== Direction ==
Gather the lines below that include the string "script", copying each in full.

== Records ==

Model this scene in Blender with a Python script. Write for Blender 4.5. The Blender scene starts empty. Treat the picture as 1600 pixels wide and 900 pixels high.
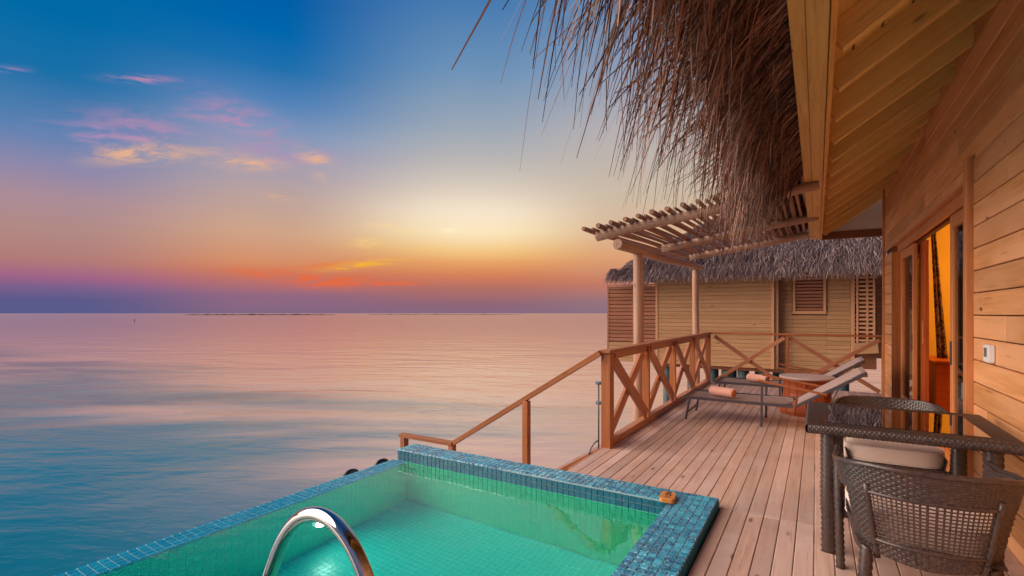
import bpy, bmesh, math, random
from mathutils import Vector, Matrix, noise as mnoise
R = random.Random(7)
rad = math.radians
SC = bpy.context.scene
COL = SC.collection

# ------------------------------------------------------------------ camera
YAW = rad(31.4)
S_, C_ = math.sin(YAW), math.cos(YAW)
FWD = Vector((-S_, C_, 0)); RGT = Vector((C_, S_, 0))
cd = bpy.data.cameras.new('camera'); cam = bpy.data.objects.new('camera', cd); COL.objects.link(cam)
cam.location = (0, 0, 1.4); cam.rotation_euler = (rad(90), 0, YAW)
cd.sensor_width = 36; cd.lens = 780 / 1600 * 36; cd.shift_y = 39.5 / 1600
cd.clip_start = 0.05; cd.clip_end = 90000
SC.camera = cam
SC.view_settings.view_transform = 'Standard'; SC.view_settings.look = 'None'
SC.view_settings.exposure = 0.0; SC.view_settings.gamma = 1
SC.cycles.use_denoising = True
SC.cycles.max_bounces = 10; SC.cycles.transmission_bounces = 8; SC.cycles.transparent_max_bounces = 16
SC.cycles.sample_clamp_indirect = 4.0
SC.cycles.blur_glossy = 0.3


def lin(r, g, b):
    def f(v):
        v /= 255.
        return v / 12.92 if v <= .04045 else ((v + .055) / 1.055) ** 2.4
    return (f(r), f(g), f(b), 1)


# ------------------------------------------------------------------ node helper
class NT:
    def __init__(s, tree):
        s.t = tree; s.n = tree.nodes; s.l = tree.links

    def new(s, typ, **kw):
        n = s.n.new(typ)
        for k, v in kw.items():
            setattr(n, k, v)
        return n

    def put(s, sock, v):
        if hasattr(v, 'is_output') or isinstance(v, bpy.types.NodeSocket):
            s.l.new(v, sock)
        elif v is not None:
            try: sock.default_value = v
            except Exception:
                sock.default_value = tuple(v)[:3]

    def math(s, op, a, b=None, c=None, clamp=False):
        n = s.new('ShaderNodeMath', operation=op); n.use_clamp = clamp
        s.put(n.inputs[0], a)
        if b is not None: s.put(n.inputs[1], b)
        if c is not None: s.put(n.inputs[2], c)
        return n.outputs[0]

    def vmath(s, op, a, b=None):
        n = s.new('ShaderNodeVectorMath', operation=op)
        s.put(n.inputs[0], a)
        if b is not None: s.put(n.inputs[1], b)
        return n.outputs['Value'] if op in ('DOT_PRODUCT', 'LENGTH') else n.outputs[0]

    def ramp(s, fac, stops, interp='LINEAR'):
        n = s.new('ShaderNodeValToRGB'); e = n.color_ramp; e.interpolation = interp
        while len(e.elements) > 1: e.elements.remove(e.elements[-1])
        e.elements[0].position = stops[0][0]; e.elements[0].color = stops[0][1]
        for p, c in stops[1:]:
            x = e.elements.new(p); x.color = c
        s.put(n.inputs[0], fac)
        return n.outputs[0]

    def mr(s, v, a, b, c=0., d=1., smooth=False):
        n = s.new('ShaderNodeMapRange'); n.clamp = True
        if smooth: n.interpolation_type = 'SMOOTHSTEP'
        s.put(n.inputs[0], v)
        for i, x in enumerate((a, b, c, d)): n.inputs[i + 1].default_value = x
        return n.outputs[0]

    def mix(s, f, a, b, blend='MIX'):
        n = s.new('ShaderNodeMix', data_type='RGBA'); n.blend_type = blend
        s.put(n.inputs[0], f); s.put(n.inputs[6], a); s.put(n.inputs[7], b)
        return n.outputs[2]

    def noise(s, vec, scale=5, detail=3, rough=.5, dist=0.):
        n = s.new('ShaderNodeTexNoise')
        s.put(n.inputs['Vector'], vec); n.inputs['Scale'].default_value = scale
        n.inputs['Detail'].default_value = detail; n.inputs['Roughness'].default_value = rough
        n.inputs['Distortion'].default_value = dist
        return n.outputs[0]

    def comb(s, x, y, z):
        n = s.new('ShaderNodeCombineXYZ')
        for i, v in enumerate((x, y, z)): s.put(n.inputs[i], v)
        return n.outputs[0]

    def scale(s, v, xyz):
        return s.vmath('MULTIPLY', v, Vector(xyz))

    def bump(s, h, strength=.3, dist=.01):
        n = s.new('ShaderNodeBump'); s.put(n.inputs['Height'], h)
        s.put(n.inputs['Strength'], strength); n.inputs['Distance'].default_value = dist
        return n.outputs[0]


# ------------------------------------------------------------------ world: dusk sky
W = bpy.data.worlds.new('World'); SC.world = W; W.use_nodes = True
w = NT(W.node_tree); w.n.clear()
tc = w.new('ShaderNodeTexCoord').outputs['Generated']
sep = w.new('ShaderNodeSeparateXYZ'); w.put(sep.inputs[0], tc)
el = w.math('MULTIPLY', w.math('ARCSINE', sep.outputs[2]), 57.2958)
ar = w.vmath('DOT_PRODUCT', tc, RGT); ad = w.vmath('DOT_PRODUCT', tc, FWD)
az = w.math('MULTIPLY', w.math('ARCTAN2', ar, ad), 57.2958)
elp = w.math('SQRT', w.math('MAXIMUM', w.math('DIVIDE', el, 90.), 0.))


def sky_ramp(stops):
    return w.ramp(elp, [(math.sqrt(max(e, 0) / 90.), lin(*c)) for e, c in stops])


def at_px(x, y):
    D = math.hypot(780, x - 800)
    return math.degrees(math.atan((x - 800) / 780.)), math.degrees(math.atan((489.5 - y) / D))


skyL = sky_ramp([(0, (86, 90, 138)), (1.2, (92, 90, 138)), (2.2, (122, 96, 140)), (3.1, (160, 100, 135)), (4.6, (178, 124, 120)), (7.2, (178, 138, 134)),
                 (9.8, (170, 140, 152)), (12.3, (140, 136, 172)), (15, (90, 130, 178)), (19.5, (26, 112, 168)), (24, (0, 106, 166)), (45, (0, 82, 150)), (90, (10, 60, 122))])
skyM = sky_ramp([(0, (126, 103, 131)), (1.8, (144, 103, 129)), (3.2, (184, 112, 110)), (4.2, (206, 122, 94)), (5.2, (214, 142, 102)), (8.4, (208, 164, 136)),
                 (12.2, (186, 162, 158)), (15.3, (162, 156, 176)), (18.3, (126, 150, 188)), (21, (82, 130, 184)), (24, (30, 112, 174)), (27, (0, 102, 172)), (30, (0, 94, 166)), (50, (0, 76, 148)), (90, (10, 60, 122))])
skyN = sky_ramp([(0, (132, 104, 128)), (1.0, (142, 102, 120)), (2.9, (178, 110, 100)), (4.3, (210, 122, 82)), (5.8, (230, 152, 78)), (7.2, (242, 190, 100)), (9.3, (250, 224, 168)),
                 (11.5, (242, 222, 192)), (13.7, (218, 203, 186)), (17, (186, 182, 180)), (20.3, (156, 168, 182)), (26, (108, 146, 184)), (32, (70, 122, 176)), (50, (40, 95, 158)), (90, (15, 65, 125))])
skyR = sky_ramp([(0, (132, 110, 130)), (1.5, (152, 116, 124)), (3.4, (196, 122, 100)), (6.4, (220, 160, 116)), (9.8, (216, 182, 150)), (13.3, (203, 186, 166)),
                 (20, (182, 176, 178)), (26, (140, 156, 182)), (32, (100, 138, 178)), (50, (60, 105, 160)), (90, (20, 70, 128))])
skyE = sky_ramp([(0, (112, 110, 150)), (4, (120, 112, 152)), (10, (158, 132, 160)), (18, (120, 130, 170)), (35, (60, 105, 160)), (90, (20, 70, 128))])
c = w.mix(w.mr(az, -42, -27, smooth=True), skyL, skyM)
c = w.mix(w.mr(az, -25, -5, smooth=True), c, skyN)
c = w.mix(w.mr(az, -3, 13, smooth=True), c, skyR)
absaz = w.math('ABSOLUTE', az)
c = w.mix(w.mr(absaz, 60, 115, smooth=True), c, skyE)
# broad soft glow where the sun has just sunk behind the haze
saz, sel = at_px(738, 352)
gx = w.math('DIVIDE', w.math('SUBTRACT', az, saz), 10.); gy = w.math('DIVIDE', w.math('SUBTRACT', el, sel), 3.6)
g2 = w.math('ADD', w.math('MULTIPLY', gx, gx), w.math('MULTIPLY', gy, gy))
glow = w.math('MULTIPLY', w.math('EXPONENT', w.math('MULTIPLY', g2, -1.)), .36)
c = w.mix(glow, c, (1.0, .88, .74, 1))
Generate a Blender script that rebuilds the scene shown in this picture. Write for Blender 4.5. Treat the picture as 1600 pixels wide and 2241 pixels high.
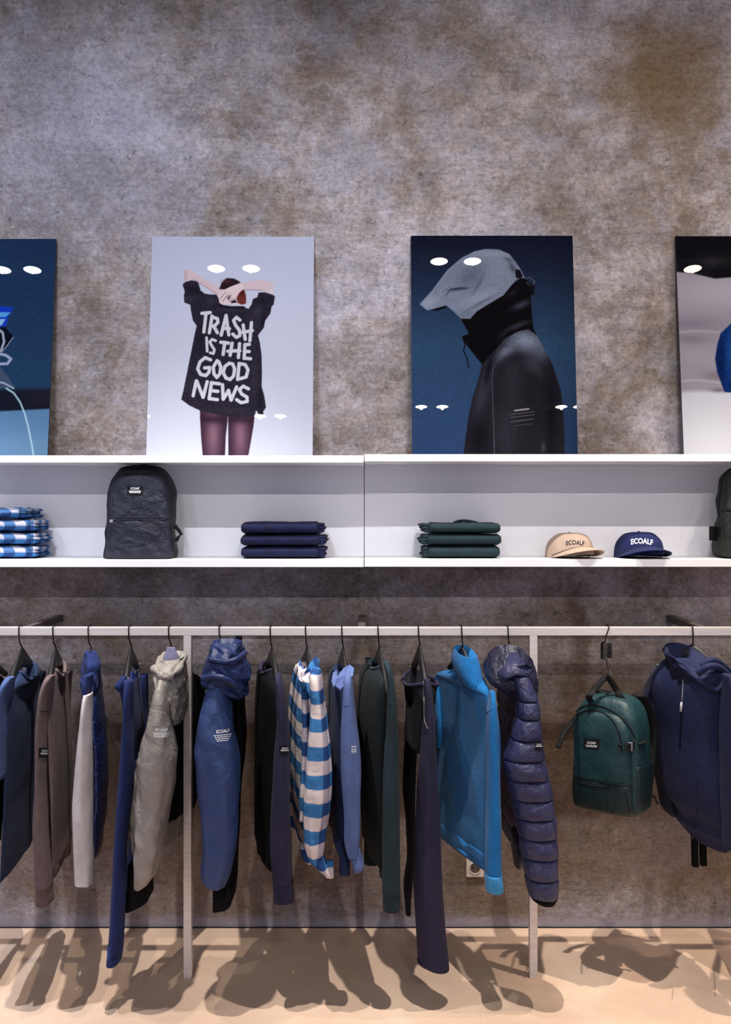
import bpy, bmesh, math, random
import numpy as np
from mathutils import Vector, noise
from mathutils.bvhtree import BVHTree

for o in list(bpy.data.objects): bpy.data.objects.remove(o, do_unlink=True)
S = bpy.context.scene
COL = S.collection
random.seed(7)

# ------------------------------------------------------------------ camera
F, D, CX, CY, H = 2171.0, 3.17, 800.0, 1110.0, 1.5     # focal length in px, distance to the rail, principal point, eye height
cd = bpy.data.cameras.new('camera'); cam = bpy.data.objects.new('camera', cd); COL.objects.link(cam)
cam.location = (0, -D, H); cam.rotation_euler = (math.pi/2, 0, 0)
cd.sensor_fit = 'VERTICAL'; cd.sensor_height = 36.0; cd.lens = 36.0*F/2241.0
cd.shift_y = (CY-1120.5)/2241.0
cd.clip_start = 0.05
S.camera = cam

# ------------------------------------------------------------------ world, exposure
w = bpy.data.worlds.new('world'); S.world = w; w.use_nodes = True
bg = w.node_tree.nodes['Background']; bg.inputs[0].default_value = (0.74, 0.77, 1.0, 1); bg.inputs[1].default_value = 0.42
S.cycles.caustics_reflective = False
S.view_settings.view_transform = 'Standard'; S.view_settings.look = 'None'
S.view_settings.exposure = 0.5; S.view_settings.gamma = 1.0; S.view_settings.use_curve_mapping = False

# ------------------------------------------------------------------ lamps of the room (position, colour, watt)
CEIL = 3.8
COOL, NEUT, WARM = (0.86, 0.90, 1.0), (1.0, 0.94, 0.88), (1.0, 0.86, 0.72)
LAMP_PAIRS = [  # x left lamp, x right lamp, y, colour, power
    (-2.40, -2.20, -2.44, COOL, 95), (-0.985, -0.755, -2.44, COOL, 95), (0.485, 0.705, -2.44, NEUT, 95), (1.94, 2.16, -2.44, WARM, 95),
    (-2.30, -2.10, -5.40, COOL, 42), (-1.00, -0.81, -5.40, NEUT, 42), (0.53, 0.73, -5.40, NEUT, 42), (1.86, 2.03, -5.40, WARM, 42)]
WASH = [(-2.40, -0.50, COOL, 270), (-1.50, -0.62, COOL, 270), (-0.58, -0.50, NEUT, 270), (0.38, -0.66, NEUT, 270), (1.28, -0.52, WARM, 270), (2.20, -0.60, WARM, 270),
        (-0.80, -0.28, WARM, 70), (1.75, -0.28, WARM, 40)]   # x, y, colour, power

# ------------------------------------------------------------------ helpers
ORG = {}                                  # origin of the thing a mesh belongs to
def P(px, py, y):
    d = (y+D)/F
    return Vector(((px-CX)*d, y, H-(py-CY)*d))
def X(px, y): return (px-CX)*(y+D)/F
def Z(py, y): return H-(py-CY)*(y+D)/F
def tag(o, label=None, cat=None, group=None, kind=None):
    if label: o['label'] = label
    if cat: o['category'] = cat
    if group: o['group'] = group
    if kind: o['kind'] = kind
    return o
def thing(name, loc, label, cat, group=None, kind=None):
    o = bpy.data.objects.new(name, None); COL.objects.link(o); o.location = loc
    o.empty_display_size = 0.05
    ORG[o.name] = Vector(loc)
    return tag(o, label, cat, group, kind)
def mk(name, verts, faces, mat, parent=None, smooth=True, org=None, label=None):
    """one mesh object; verts in world space, stored relative to the thing's origin"""
    V = np.asarray([tuple(v) for v in verts], dtype=float)
    if parent is not None: o_ = ORG[parent.name]
    elif org is not None: o_ = Vector(org)
    else: o_ = Vector((0, 0, 0))
    V = V-np.array(o_)
    me = bpy.data.meshes.new(name); me.from_pydata(V.tolist(), [], [tuple(f) for f in faces]); me.update()
    if smooth: me.polygons.foreach_set('use_smooth', [True]*len(me.polygons))
    me.materials.append(mat)
    o = bpy.data.objects.new(name, me); COL.objects.link(o)
    if parent is not None: o.parent = parent
    else: o.location = o_
    ORG[o.name] = Vector(o_)
    if label: o['label'] = label
    return o
def bvh_of(vf): return BVHTree.FromPolygons([tuple(v) for v in vf[0]], [tuple(f) for f in vf[1]])
EYE = Vector((0, -D, H))
def hit(px, py, bvh, off=0.0015, fallback_y=-0.2):
    d = (P(px, py, 0)-EYE).normalized()
    loc, n, i, dist = bvh.ray_cast(EYE, d)
    if loc is None: return P(px, py, fallback_y)
    if n.dot(d) > 0: n = -n
    return loc+n*off
def join(parts):
    V, Fc = [], []
    for v, f in parts:
        b = len(V); V += [tuple(p) for p in v]; Fc += [tuple(i+b for i in q) for q in f]
    return V, Fc
def boxvf(x0, x1, y0, y1, z0, z1, bev=0.0):
    if bev <= 0:
        v = [(x0,y0,z0),(x1,y0,z0),(x1,y1,z0),(x0,y1,z0),(x0,y0,z1),(x1,y0,z1),(x1,y1,z1),(x0,y1,z1)]
        f = [(0,3,2,1),(4,5,6,7),(0,1,5,4),(1,2,6,5),(2,3,7,6),(3,0,4,7)]
        return v, f
    bm = bmesh.new(); bmesh.ops.create_cube(bm, size=1)
    for v in bm.verts: v.co = Vector(((x0+x1)/2+v.co.x*(x1-x0), (y0+y1)/2+v.co.y*(y1-y0), (z0+z1)/2+v.co.z*(z1-z0)))
    bmesh.ops.bevel(bm, geom=bm.edges[:], offset=bev, segments=2, profile=0.5, affect='EDGES')
    bm.verts.index_update()
    out = [v.co.copy() for v in bm.verts], [[v.index for v in f.verts] for f in bm.faces]
    bm.free(); return out
def tube(pts, r, seg=8, closed=False, flat=None):
    """sweep a circle (or flat=(half width, half thickness, width axis)) along a polyline"""
    pts = [Vector(p) for p in pts]; n = len(pts); V, Fc = [], []
    rr = r if hasattr(r, '__len__') else [r]*n
    for i, p in enumerate(pts):
        if closed: t = pts[(i+1) % n]-pts[i-1]
        else: t = pts[min(i+1, n-1)]-pts[max(i-1, 0)]
        t = t.normalized() if t.length > 1e-9 else Vector((0, 0, 1))
        if flat: a = Vector(flat[2]); a = (a-t*a.dot(t)); a = a.normalized() if a.length > 1e-6 else t.orthogonal().normalized()
        else:
            a = Vector((0, 0, 1)) if abs(t.z) < 0.9 else Vector((1, 0, 0)); a = (a-t*a.dot(t)).normalized()
        b = t.cross(a)
        for k in range(seg):
            th = 2*math.pi*k/seg
            if flat: V.append(p+a*(math.cos(th)*flat[0])+b*(math.sin(th)*flat[1]))
            else: V.append(p+a*(math.cos(th)*rr[i])+b*(math.sin(th)*rr[i]))
    m = n if closed else n-1
    for i in range(m):
        for k in range(seg):
            j = (i+1) % n
            Fc.append((i*seg+k, i*seg+(k+1) % seg, j*seg+(k+1) % seg, j*seg+k))
    if not closed:
        Fc.append(tuple(range(seg))[::-1]); Fc.append(tuple((n-1)*seg+k for k in range(seg)))
    return V, Fc
def catmull(A, sub):
    A = np.asarray(A, float); n = len(A); out = []
    for i in range(n-1):
        p0 = A[max(i-1, 0)]; p1 = A[i]; p2 = A[i+1]; p3 = A[min(i+2, n-1)]
        for s in range(sub):
            t = s/sub
            out.append(0.5*((2*p1)+(-p0+p2)*t+(2*p0-5*p1+4*p2-p3)*t*t+(-p0+3*p1-3*p2+p3)*t**3))
    out.append(A[-1]); return np.array(out)
def smooth_line(pts, sub=6): return [Vector(p) for p in catmull([tuple(p) for p in pts], sub)]

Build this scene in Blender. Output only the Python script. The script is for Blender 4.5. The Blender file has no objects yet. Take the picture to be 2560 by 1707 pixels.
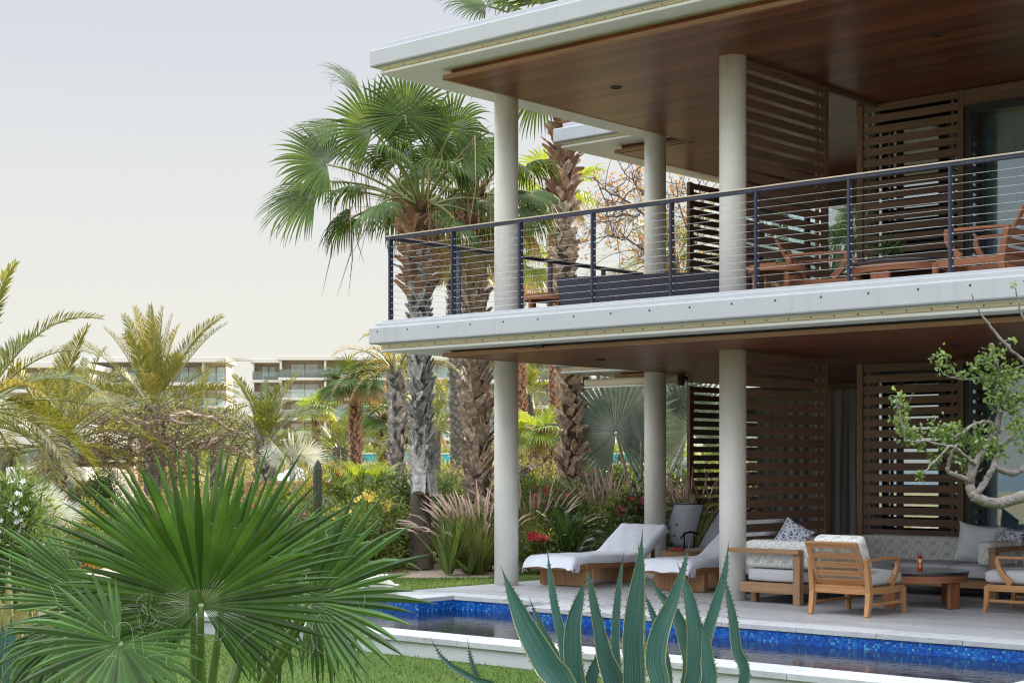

== Complete output ==
Model this scene in Blender with a Python script. Write for Blender 4.5. The Blender scene starts empty. Treat the picture as 1600 pixels wide and 900 pixels high.
Generate a Blender script that rebuilds the scene shown in this picture. Write for Blender 4.5. Treat the picture as 1600 pixels wide and 2241 pixels high.
Build this scene in Blender. Output only the Python script. The script is for Blender 4.5. The Blender file has no objects yet. Take the picture to be 2560 by 1707 pixels.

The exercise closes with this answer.